La quinzième édition de la Triennale de Milan, en 1973, a été l’hôte de l’Exposition internationale de design industriel organisée par Ettore Sottsass et Andrea Branzi. C’est la dernière fois qu’est attribuée la médaille d’or, remportée par Roberto Sambonet. Parmi les médailles d’argent, on retrouve les luminaires de Gae Aulenti et Achille Castiglioni. En 1974, lors d’une exposition à la Galleria Milano, Enzo Mari a révolutionné le design avec son manifeste « Proposta per un’autoprogettazione, » encourageant le concept du « do it yourself. » Il a fourni des plans pour créer des meubles fonctionnels avec des matériaux simples.
Des nombreuses icones du design italien sont issues des années 70 : la table Diesis d’Antonio Citterio pour B&B Italia, la chauffeuse Form de Piero Lissoni pour Kartell, le système modulaire Componibili d’Anna Castelli Ferrieri pour Kartell, sans oublier le fauteuil et repose-pieds Up Du5 et Du6 de Gaetano Pesce pour B&B Italia.
Lumière sur 3 designers italiens des années 70
Vico Magistretti a contribué à l’essor du minimalisme italien.

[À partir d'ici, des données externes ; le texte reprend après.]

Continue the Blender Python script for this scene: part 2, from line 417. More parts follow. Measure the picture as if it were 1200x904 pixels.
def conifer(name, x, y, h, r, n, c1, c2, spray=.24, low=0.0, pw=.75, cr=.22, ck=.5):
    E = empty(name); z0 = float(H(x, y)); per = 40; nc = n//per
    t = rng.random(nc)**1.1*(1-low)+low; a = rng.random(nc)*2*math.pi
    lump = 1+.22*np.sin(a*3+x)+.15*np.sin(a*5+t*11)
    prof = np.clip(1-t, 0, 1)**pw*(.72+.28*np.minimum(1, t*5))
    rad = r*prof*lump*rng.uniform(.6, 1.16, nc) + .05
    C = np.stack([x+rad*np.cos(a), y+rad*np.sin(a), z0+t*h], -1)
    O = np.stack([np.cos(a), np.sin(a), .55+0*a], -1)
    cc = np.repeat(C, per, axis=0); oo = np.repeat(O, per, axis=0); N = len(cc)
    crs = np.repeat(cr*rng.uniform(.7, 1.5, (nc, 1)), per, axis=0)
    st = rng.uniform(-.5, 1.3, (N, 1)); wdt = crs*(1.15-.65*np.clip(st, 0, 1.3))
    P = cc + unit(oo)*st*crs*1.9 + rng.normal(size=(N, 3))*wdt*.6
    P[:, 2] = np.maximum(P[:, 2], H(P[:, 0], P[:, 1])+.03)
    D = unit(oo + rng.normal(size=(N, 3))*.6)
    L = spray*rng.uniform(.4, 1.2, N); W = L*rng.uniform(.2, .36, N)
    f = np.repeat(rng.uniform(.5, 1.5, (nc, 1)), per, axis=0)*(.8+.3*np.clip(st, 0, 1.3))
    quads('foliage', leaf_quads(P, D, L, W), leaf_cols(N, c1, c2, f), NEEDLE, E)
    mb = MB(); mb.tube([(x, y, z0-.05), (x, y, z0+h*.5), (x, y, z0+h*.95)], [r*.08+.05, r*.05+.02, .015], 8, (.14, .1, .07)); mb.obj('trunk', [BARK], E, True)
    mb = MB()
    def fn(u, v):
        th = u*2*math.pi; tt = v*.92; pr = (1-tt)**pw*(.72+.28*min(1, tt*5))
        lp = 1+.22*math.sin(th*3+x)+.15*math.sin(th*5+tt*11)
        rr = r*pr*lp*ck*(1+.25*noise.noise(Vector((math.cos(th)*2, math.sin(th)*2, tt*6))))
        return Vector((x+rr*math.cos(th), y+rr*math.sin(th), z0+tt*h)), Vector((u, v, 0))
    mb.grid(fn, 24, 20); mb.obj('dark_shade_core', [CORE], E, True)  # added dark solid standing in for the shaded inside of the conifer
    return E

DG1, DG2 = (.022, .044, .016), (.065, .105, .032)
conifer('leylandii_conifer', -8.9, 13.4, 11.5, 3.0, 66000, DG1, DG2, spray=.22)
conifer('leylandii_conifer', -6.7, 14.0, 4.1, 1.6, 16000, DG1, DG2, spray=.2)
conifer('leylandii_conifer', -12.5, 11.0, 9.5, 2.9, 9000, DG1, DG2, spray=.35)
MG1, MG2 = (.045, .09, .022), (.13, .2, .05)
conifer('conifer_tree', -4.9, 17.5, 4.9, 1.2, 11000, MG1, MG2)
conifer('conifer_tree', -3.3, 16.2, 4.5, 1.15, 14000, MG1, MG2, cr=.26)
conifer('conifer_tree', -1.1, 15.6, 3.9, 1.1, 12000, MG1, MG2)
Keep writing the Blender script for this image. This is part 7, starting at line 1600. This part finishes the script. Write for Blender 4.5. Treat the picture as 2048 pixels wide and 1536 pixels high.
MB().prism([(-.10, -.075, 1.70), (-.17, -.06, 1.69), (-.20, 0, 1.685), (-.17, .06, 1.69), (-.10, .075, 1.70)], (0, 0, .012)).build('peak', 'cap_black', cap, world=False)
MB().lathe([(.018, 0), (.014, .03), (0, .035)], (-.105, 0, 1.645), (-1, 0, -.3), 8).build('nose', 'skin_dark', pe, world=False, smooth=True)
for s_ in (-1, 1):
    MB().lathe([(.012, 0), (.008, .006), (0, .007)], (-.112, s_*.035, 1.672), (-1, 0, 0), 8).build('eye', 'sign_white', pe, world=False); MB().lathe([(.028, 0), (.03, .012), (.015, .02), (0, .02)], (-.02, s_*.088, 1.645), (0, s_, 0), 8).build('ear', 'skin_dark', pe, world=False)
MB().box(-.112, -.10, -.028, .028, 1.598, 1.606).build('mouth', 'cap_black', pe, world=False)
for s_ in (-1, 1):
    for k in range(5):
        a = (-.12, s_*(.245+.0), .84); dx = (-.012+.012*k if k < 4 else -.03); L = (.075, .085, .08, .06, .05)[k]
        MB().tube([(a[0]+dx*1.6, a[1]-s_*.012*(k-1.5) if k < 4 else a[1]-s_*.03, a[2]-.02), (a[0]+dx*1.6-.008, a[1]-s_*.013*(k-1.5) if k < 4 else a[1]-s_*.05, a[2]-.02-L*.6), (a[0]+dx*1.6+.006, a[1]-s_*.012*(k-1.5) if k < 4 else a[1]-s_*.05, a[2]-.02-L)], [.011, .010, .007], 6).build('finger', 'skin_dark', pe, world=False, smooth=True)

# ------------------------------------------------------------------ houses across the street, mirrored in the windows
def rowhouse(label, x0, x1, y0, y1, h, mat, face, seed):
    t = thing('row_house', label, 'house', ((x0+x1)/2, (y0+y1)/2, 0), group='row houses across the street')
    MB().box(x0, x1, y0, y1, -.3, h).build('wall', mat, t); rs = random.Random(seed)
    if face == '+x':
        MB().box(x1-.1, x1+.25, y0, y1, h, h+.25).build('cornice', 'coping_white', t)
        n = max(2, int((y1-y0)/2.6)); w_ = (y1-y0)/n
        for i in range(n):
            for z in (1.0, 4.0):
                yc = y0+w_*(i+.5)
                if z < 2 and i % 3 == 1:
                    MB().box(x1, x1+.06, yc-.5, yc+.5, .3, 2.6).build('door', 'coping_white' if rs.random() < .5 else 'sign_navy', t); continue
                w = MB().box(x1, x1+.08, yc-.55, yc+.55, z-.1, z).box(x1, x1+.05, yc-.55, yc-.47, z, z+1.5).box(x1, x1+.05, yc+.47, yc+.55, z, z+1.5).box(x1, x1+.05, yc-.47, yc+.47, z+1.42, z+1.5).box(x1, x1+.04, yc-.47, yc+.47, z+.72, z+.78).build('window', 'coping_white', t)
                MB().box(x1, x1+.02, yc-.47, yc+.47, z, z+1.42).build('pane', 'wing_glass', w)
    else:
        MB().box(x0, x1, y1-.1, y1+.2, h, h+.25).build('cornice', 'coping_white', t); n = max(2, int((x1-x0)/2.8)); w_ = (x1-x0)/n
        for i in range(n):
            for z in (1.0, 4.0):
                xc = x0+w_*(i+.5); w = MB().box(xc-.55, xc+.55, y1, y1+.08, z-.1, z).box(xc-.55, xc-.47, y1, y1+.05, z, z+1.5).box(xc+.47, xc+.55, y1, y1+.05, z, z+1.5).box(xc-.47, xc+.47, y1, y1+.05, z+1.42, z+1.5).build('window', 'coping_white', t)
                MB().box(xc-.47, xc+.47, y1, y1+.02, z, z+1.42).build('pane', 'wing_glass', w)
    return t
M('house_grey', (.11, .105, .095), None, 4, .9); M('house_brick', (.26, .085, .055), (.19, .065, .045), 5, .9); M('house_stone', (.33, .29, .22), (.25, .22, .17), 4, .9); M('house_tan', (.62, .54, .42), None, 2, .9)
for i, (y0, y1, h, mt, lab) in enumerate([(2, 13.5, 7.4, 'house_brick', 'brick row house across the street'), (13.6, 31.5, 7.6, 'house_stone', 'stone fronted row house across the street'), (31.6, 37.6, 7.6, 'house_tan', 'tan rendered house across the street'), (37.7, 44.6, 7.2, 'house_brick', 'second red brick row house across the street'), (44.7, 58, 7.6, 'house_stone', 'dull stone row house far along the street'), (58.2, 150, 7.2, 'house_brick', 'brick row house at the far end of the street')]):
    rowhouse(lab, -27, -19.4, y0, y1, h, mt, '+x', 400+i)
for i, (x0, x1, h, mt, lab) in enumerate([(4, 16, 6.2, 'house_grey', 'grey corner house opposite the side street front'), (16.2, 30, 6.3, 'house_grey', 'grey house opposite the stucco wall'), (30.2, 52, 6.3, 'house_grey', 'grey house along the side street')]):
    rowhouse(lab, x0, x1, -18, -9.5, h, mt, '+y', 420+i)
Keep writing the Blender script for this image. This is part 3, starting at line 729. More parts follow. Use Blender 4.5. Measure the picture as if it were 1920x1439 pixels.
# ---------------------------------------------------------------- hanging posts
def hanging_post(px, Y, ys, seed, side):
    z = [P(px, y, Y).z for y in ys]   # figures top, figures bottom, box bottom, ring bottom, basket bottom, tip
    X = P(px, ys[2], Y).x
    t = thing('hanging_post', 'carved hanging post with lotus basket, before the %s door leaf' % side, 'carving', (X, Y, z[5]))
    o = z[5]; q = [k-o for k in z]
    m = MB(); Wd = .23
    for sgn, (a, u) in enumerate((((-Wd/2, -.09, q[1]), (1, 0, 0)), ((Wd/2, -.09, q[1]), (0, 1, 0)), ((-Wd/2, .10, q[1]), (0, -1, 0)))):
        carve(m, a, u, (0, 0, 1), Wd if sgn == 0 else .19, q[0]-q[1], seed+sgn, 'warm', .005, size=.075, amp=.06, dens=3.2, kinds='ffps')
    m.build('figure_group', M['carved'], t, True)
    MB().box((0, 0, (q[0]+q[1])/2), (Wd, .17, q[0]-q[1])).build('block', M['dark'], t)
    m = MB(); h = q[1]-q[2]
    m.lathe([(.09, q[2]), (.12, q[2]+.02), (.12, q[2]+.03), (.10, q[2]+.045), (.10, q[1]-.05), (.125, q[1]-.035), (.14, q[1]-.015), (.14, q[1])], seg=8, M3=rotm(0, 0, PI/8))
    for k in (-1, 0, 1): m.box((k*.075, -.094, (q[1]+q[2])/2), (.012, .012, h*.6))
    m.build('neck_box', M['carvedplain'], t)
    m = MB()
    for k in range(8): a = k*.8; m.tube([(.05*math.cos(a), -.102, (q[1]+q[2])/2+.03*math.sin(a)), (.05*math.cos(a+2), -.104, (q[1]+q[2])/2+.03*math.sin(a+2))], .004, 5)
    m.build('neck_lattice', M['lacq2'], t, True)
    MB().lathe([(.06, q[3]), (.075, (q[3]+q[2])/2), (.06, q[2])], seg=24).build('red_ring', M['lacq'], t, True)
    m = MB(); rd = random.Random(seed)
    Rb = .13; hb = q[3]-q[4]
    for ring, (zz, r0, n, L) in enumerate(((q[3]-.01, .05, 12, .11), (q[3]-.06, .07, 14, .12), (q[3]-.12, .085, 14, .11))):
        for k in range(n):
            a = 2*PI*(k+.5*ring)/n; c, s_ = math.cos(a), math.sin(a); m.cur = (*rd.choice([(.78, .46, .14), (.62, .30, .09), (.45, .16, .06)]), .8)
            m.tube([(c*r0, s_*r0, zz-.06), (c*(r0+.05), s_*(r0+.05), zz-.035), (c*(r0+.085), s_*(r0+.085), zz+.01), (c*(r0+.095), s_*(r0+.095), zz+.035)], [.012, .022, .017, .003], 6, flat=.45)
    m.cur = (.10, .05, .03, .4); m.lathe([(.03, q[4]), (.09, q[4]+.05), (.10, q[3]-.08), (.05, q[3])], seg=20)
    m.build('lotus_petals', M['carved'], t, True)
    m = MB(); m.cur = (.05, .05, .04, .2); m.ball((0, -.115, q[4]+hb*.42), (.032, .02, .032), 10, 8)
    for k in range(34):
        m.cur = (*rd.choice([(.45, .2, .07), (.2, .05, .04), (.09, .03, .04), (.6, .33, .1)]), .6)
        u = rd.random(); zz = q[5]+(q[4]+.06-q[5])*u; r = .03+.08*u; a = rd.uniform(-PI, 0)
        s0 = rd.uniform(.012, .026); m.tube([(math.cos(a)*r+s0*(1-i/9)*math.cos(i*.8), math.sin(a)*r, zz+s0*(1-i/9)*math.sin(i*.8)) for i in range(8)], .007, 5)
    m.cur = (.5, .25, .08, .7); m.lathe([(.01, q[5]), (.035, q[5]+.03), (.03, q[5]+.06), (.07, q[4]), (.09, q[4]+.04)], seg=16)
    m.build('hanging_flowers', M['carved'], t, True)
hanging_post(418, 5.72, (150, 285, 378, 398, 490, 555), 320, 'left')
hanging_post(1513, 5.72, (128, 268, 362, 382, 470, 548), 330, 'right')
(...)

Sa lampe Eclisse, avec son abat-jour qui tourne pour régler l’intensité de la lumière, est devenue un symbole d’innovation dans le design, ou encore la lampe Atollo qui remporta le Compasso d’Oro en 1979.
Carlo Nason choisi Mazzega pour développer sa collection de lampes, telles que les célèbre Lotus, Birillo et Iceberg, qui se distinguent par leur esthétique novatrice, mettant en avant des luminaires en verre soufflé à la main aux formes organiques.
Le miroir lumineux Ultrafragola d’Ettore Sottsass était déjà très audacieux, en 1970, avec ses couleurs vives et ses lignes sensuelles. Dans les années 80, Sottsass deviendra le chef de file du mouvement Memphis, un groupe de designers italiens qui bousculera les conventions du design.